Please join us Tuesday for the first Change seminar of the new academic
year! We will be in *Johnson Hall* *111 *this quarter.

*Who:* Jon Froehlich, UW CSE
*What:* Project Sidewalk: Mapping the Accessibility of the World through
Google Street View
*When: Tuesday, Oct 9th, 12-1pm*
*Where: **Johnson Hall 111*

*Project Sidewalk: Mapping the Accessibility of the World through Google
Street View*
Digital maps such as Google Maps, Waze, and Yelp have transformed the way
people travel and access information about the physical world. While these
systems contain terabytes of data about road networks and points of
interest (POIs), their information about physical accessibility is
commensurately poor. GIS websites like Axsmap.com, Wheelmap.org, and
AccessTogether.org aim to address this problem by collecting location-based
accessibility information provided by volunteers (i.e., crowdsourcing).
While these efforts are important and commendable, their value propositions
are intrinsically tied to the amount and quality of data they collect. In a
recent review of accessibility-oriented GIS sites, Ding et al. found that
most suffered from serious data sparseness issues. One key limiting factor
is the reliance on local populations with physical experience of a place
for data collection.
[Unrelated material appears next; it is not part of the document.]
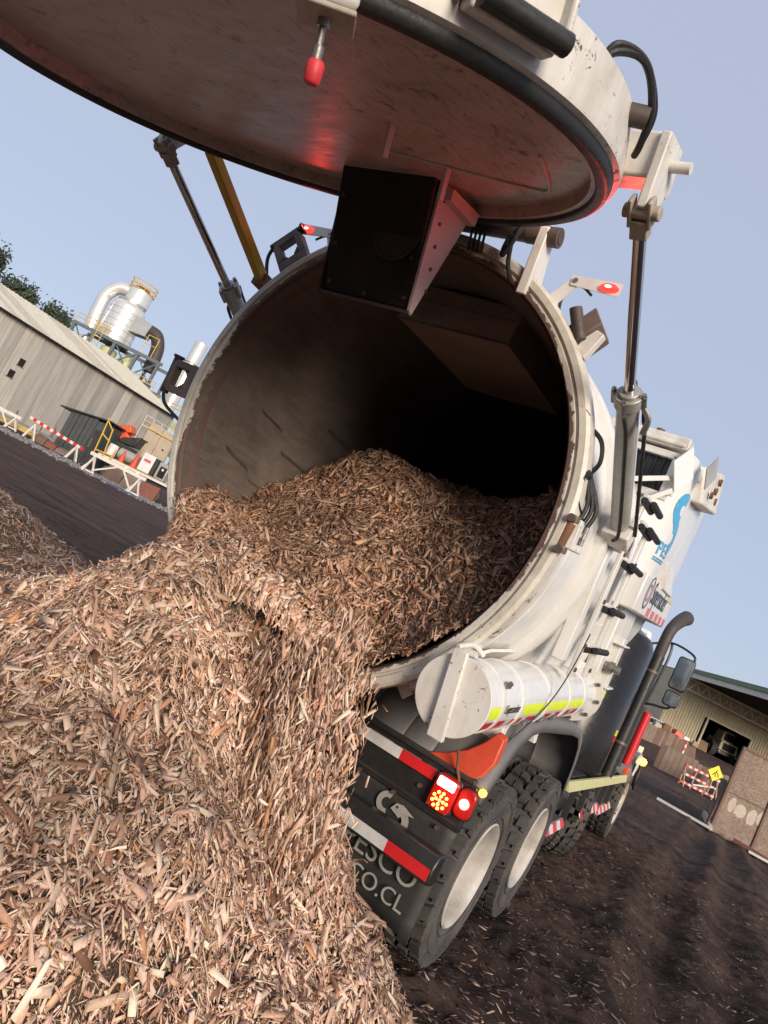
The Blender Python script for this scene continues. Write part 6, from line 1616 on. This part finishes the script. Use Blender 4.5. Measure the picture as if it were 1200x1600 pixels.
for a in (35.3, 36.9):
    mb = MB(); mb.cyl((a, 61.45, 2.4), (a, 61.5, 2.4), .07, n=10); yb(mb, 'work_lamp', 'machine_white', ld)
for k, (a, b, h, mt_, nm, lb, ct) in enumerate(((33.3, 61.2, .9, 'wood_raw', 'board_stack', 'light board leaning inside the left of the doorway', 'board'), (37.2, 59.2, .9, 'sign_yellow', 'yellow_drum', 'yellow green drum by the right side of the doorway', 'drum'))):
    mb = MB()
    if k == 0: mb.hexa([(a, b, FZ), (a + .9, b, FZ), (a + .9, b + .1, FZ), (a, b + .1, FZ), (a, b + .3, FZ + h), (a + .9, b + .3, FZ + h * .9), (a + .9, b + .4, FZ + h * .9), (a, b + .4, FZ + h)])
    else: mb.lathe([(.01, FZ), (.35, FZ), (.37, FZ + .45), (.35, FZ + .9), (.01, FZ + .9)], O=(a, b, 0), ax=(0, 0, 1), n=16)
    o = yb(mb, nm, mt_, None); tag(o, lb, ct)
# --- low board walls
def board_wall(pts, h, label, par=None, bw=.25, name='low_board_wall', mat='fence_board'):
    w = empty(name, label, 'wall')
    for i in range(len(pts) - 1):
        p0, p1 = Vector(pts[i] + (0,)), Vector(pts[i + 1] + (0,)); L_ = (p1 - p0).length; n = max(1, int(L_ / bw)); d = (p1 - p0) / n
        for k in range(n):
            q = p0 + d * k; q2 = p0 + d * (k + .95); hh = h * random.uniform(.94, 1.03); g0 = G(q.x, q.y)
            mb = MB(); nrm = Vector((-d.y, d.x, 0)).normalized() * random.uniform(.04, .07)
            mb.prism([(q.x, q.y, g0 - .1), (q2.x, q2.y, g0 - .1), (q2.x, q2.y, g0 + hh), (q.x, q.y, g0 + hh)], nrm); yb(mb, 'board', random.choice([mat, mat, 'wood_brown']), w, smooth=0)
    return w
board_wall([(19.6, 43.0), (23.0, 44.4)], 1.05, 'low brown board wall with junk piled behind, by the shed')
board_wall([(16.9, 34.0), (19.2, 33.6), (21.5, 34.6)], 1.15, 'low brown board fence behind the striped barrier')
board_wall([(18.75, 30.6), (19.3, 33.0)], 1.05, 'short brown board fence running back beside the warning sign')
g = np.random.default_rng(12)
for k, (a, b, s, mt_, lb) in enumerate(((20.5, 45.4, .55, 'gravel_grey', 'grey stone lump at the left end of the scrap mound'), (21.1, 45.9, .6, 'wood_brown', 'brown lump low on the scrap mound'), (21.8, 45.5, .5, 'concrete_block', 'beige lump in the middle of the scrap mound'), (22.5, 45.8, .6, 'rust_brown', 'rust red lump on the scrap mound'), (23.2, 45.4, .6, 'orange_plastic', 'orange scrap piece at the right of the mound'), (23.9, 45.7, .5, 'machine_white', 'white scrap piece at the right end of the mound'), (22.1, 46.2, .45, 'gravel_grey', 'grey lump on top of the scrap mound'), (24.4, 45.3, .5, 'wood_raw', 'pale timber offcut beside the marker post'))):
    z = G(a, b) + .75
    mb = MB(); mb.hexa([(a + g.normal(0, .05) + x * s, b + y * s, z + zz * s * .8 + g.normal(0, .04)) for x, y, zz in ((-.5, -.5, 0), (.5, -.5, 0), (.5, .5, 0), (-.5, .5, 0), (-.4, -.4, 1), (.4, -.4, .8), (.4, .4, .8), (-.4, .4, 1))])
    o = yb(mb, 'scrap_lump', mt_, None, bevel=.05); tag(o, lb, 'scrap', 'scrap lumps behind the low wall')
mb = MB(); mb.hexa([(20.0, 45, .6), (25, 45.2, .6), (25, 46.6, .6), (20, 46.6, .6), (20.2, 45.3, 1.75), (24.6, 45.3, 1.9), (24.6, 46.4, 1.9), (20.2, 46.4, 1.75)]); o = yb(mb, 'scrap_mound', 'wood_brown', None, bevel=.2); tag(o, 'brown mound of scrap behind the low board wall', 'mound')
car = empty('parked_car', 'silver car parked behind the low board wall', 'car')
mb = MB(); mb.prism([(21.2, 47.4, 1.2), (21.2, 47.4, 1.75), (21.7, 47.4, 1.85), (22.1, 47.4, 2.25), (23.2, 47.4, 2.25), (23.7, 47.4, 1.85), (24.4, 47.4, 1.8), (24.4, 47.4, 1.2)], (0, 1.7, 0)); yb(mb, 'body', 'car_silver', car, bevel=.08)
mb = MB(); mb.prism([(21.85, 47.37, 1.88), (22.2, 47.37, 2.18), (23.1, 47.37, 2.18), (23.5, 47.37, 1.88)], (0, .04, 0)); yb(mb, 'side_windows', 'glass_dark', car)
for a in (21.8, 23.8):
    mb = MB(); mb.cyl((a, 47.3, 1.15), (a, 47.5, 1.15), .32, n=16); yb(mb, 'car_wheel', 'tyre', car)
mk = empty('marker_post', 'red and white marker post at the end of the low wall', 'post')
for k in range(5):
    mb = MB(); z = G(23.2, 44.0) + .2 * k; mb.bb(23.15, 23.25, 43.9, 44.0, z, z + .2); yb(mb, 'band', 'red_tape' if k % 2 == 0 else 'white_tape', mk)
# --- striped fence and warning sign
fb = empty('striped_fence', 'red and white striped timber fence beside the yellow warning sign', 'barrier')
for z in (.84, .48, .12):
    n = 12
    for k in range(n):
        a = 16.72 + 1.65 * k / n; a2 = 16.72 + 1.65 * (k + .99) / n
        mb = MB(); mb.bar((a, 31.0, z), (a2, 31.0, z), .05, .10); yb(mb, 'stripe_board', 'red_tape' if k % 2 == 0 else 'wood_white', fb)
for a in (16.75, 17.3, 17.9, 18.35):
    mb = MB(); mb.bar((a, 31.06, -.05), (a, 31.06, .92), .06, .06); yb(mb, 'post', 'wood_raw', fb)
for a in (16.75, 18.3):
    mb = MB(); mb.bar((a, 31.06, .8), (a - .1, 30.4, -.05), .05, .05); yb(mb, 'stay', 'wood_raw', fb)
mb = MB(); mb.bar((17.3, 30.96, .2), (18.2, 30.96, .5), .04, .07); yb(mb, 'cross_board', 'wood_white', fb)
sg = empty('warning_sign', 'yellow diamond sign with black digging figure on the fence', 'sign')
c = Vector((18.0, 30.9, 1.08)); hs = .36
mb = MB(); mb.prism([c + Vector(q) for q in ((-hs, 0, 0), (0, 0, -hs), (hs, 0, 0), (0, 0, hs))], (0, .02, 0)); yb(mb, 'sign_plate', 'sign_yellow', sg)
mb = MB(); mb.bar(c + Vector((0, .04, -.9)), c + Vector((0, .04, .1)), .05, .05); yb(mb, 'sign_post', 'wood_raw', sg)
mb = MB()
for q in (((-.02, .10), (.04, .16)), ((-.05, .02), (.02, .10)), ((-.05, .02), (-.12, -.12)), ((-.03, .0), (.04, -.13)), ((.0, .08), (.12, .0)), ((.12, .0), (.16, -.12))):
    mb.bar(c + Vector((q[0][0], -.012, q[0][1])), c + Vector((q[1][0], -.012, q[1][1])), .012, .045, up=(0, 1, 0))
yb(mb, 'sign_figure', 'decal_dark', sg)
# --- chipboard hoarding at the right edge
hb = empty('chipboard_hoarding', 'tall chipboard hoarding panels on battens at the right edge', 'hoarding')
for k in range(3):
    for j in range(2):
        mb = MB(); a = 11.04 + 1.24 * k; b = 18.25 + .12 * k
        mb.hexa([(a + .04, b, -.1 + 1.17 * j), (a + 1.22, b + .12, -.1 + 1.17 * j), (a + 1.22, b + .14, -.1 + 1.17 * j), (a + .04, b + .02, -.1 + 1.17 * j), (a + .04, b, 1.06 + 1.16 * j), (a + 1.22, b + .12, 1.06 + 1.16 * j), (a + 1.22, b + .14, 1.06 + 1.16 * j), (a + .04, b + .02, 1.06 + 1.16 * j)]); yb(mb, 'chipboard_sheet', 'osb', hb, smooth=0)
    mb = MB(); mb.bar((a, b - .02, -.1), (a, b - .02, 2.28), .06, .07); yb(mb, 'batten', 'wood_brown', hb)
    mb = MB(); mb.bar((a, b - .02, 2.25), (a + 1.22, b + .1, 2.25), .06, .05); yb(mb, 'rail', 'wood_brown', hb)
    mb = MB(); mb.bar((a + .04, b - .015, 1.065), (a + 1.22, b + .1, 1.065), .02, .02); yb(mb, 'joint_strip', 'wood_brown', hb)
for k, (a, z, rx, rz_) in enumerate(((11.35, .80, .10, .2), (11.62, .74, .17, .17), (11.98, .72, .13, .22), (12.22, .8, .10, .17))):
    mb = MB(); b = 18.25 + .1 * (a - 11.05)
    g = np.random.default_rng(k)
    p_ = [(a + rx * math.cos(2 * math.pi * i / 18) * (1 + g.normal(0, .08)), b - .004 + .1 * rx * math.cos(2 * math.pi * i / 18), z + rz_ * math.sin(2 * math.pi * i / 18) * (1 + g.normal(0, .08))) for i in range(18)]
    mb.add(p_, [tuple(range(18))]); yb(mb, 'paint_patch', 'paint_blob', hb, fix=False)
mb = MB(); mb.bar((10.95, 18.3, .0), (11.0, 18.35, 1.3), .02, .1); yb(mb, 'loose_slat', 'wood_brown', hb)
for k, (p0, p1, w, h, mt_, lb) in enumerate((((11.5, 17.9, .08), (12.2, 17.3, .05), .2, .05, 'plank_red', 'upper red brown plank lying against the hoarding foot'), ((11.4, 17.75, .04), (12.0, 17.1, .03), .16, .04, 'plank_red', 'lower red brown plank lying against the hoarding foot'), ((11.55, 17.3, .03), (13.0, 16.6, .03), .15, .05, 'wood_white', 'pale board lying on the soil below the hoarding'), ((9.9, 19.0, .04), (10.98, 18.05, .04), .10, .06, 'wood_white', 'long pale batten lying on the ground left of the hoarding'), ((10.95, 18.1, .05), (11.15, 18.9, .25), .1, .12, 'concrete_block', 'short pale block at the hoarding corner'))):
    mb = MB(); mb.bar(p0, p1, w, h); o = yb(mb, 'loose_board', mt_, None); tag(o, lb, 'board')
While local users who report data are likely to be
reliable, the dependence on in situ reporting dramatically limits
scalability—both who can supply data and how much data they can easily
supply.

In contrast, we are exploring a different approach embodied in a new
interactive tool called Project Sidewalk (http://projectsidewalk.io), which
enables online crowdworkers to contribute physical-world accessibility
information by virtually walking through city streets in Google Street View
(GSV)—similar to a first-person video game. Rather than pulling solely from
local populations, our potential pool of users scales to anyone with an
Internet connection and a web browser. In this talk, I will describe the
design of Project Sidewalk and a recent 18-month deployment study in
Washington DC. I will close with a discussion of our current and future
work investigating correlates to urban accessibility, training machine
learning algorithms to automatically assess accessibility, and interactive
tools that create better transparency about accessible infrastructure. Our
overarching goal is to transform how accessibility data is collected and
visualized.

*Bio:* http://www.cs.umd.edu/~jonf/
I received my Phd in Computer Science from the University of Washington in
December 2011 where I was a Microsoft Research Graduate Fellow and the 2010
College of Engineering "Graduate Innovator of the Year." My PhD
dissertation entitled "Sensing and Feedback of Everyday Activities to
Promote Environmental Behaviors" won numerous awards including the 2012
University of Washington Distinguished Dissertation Award and an honorable
mention for the national 2012 Council of Graduate Schools Distinguished
Dissertation Award in Mathematics, Physical Sciences, and Engineering.

At UW, I was co-advised by James Landay and Shwetak Patel. I also have an
MS in Information and Computer Science from the University of California,
Irvine where I was advised by Paul Dourish. During my graduate studies, I
was fortunate to intern at a number of great research labs including
Telefonica Research in Barcelona, Microsoft Research in Redmond, and Intel
Research in Seattle.


We will try to get a livestream up for this talk.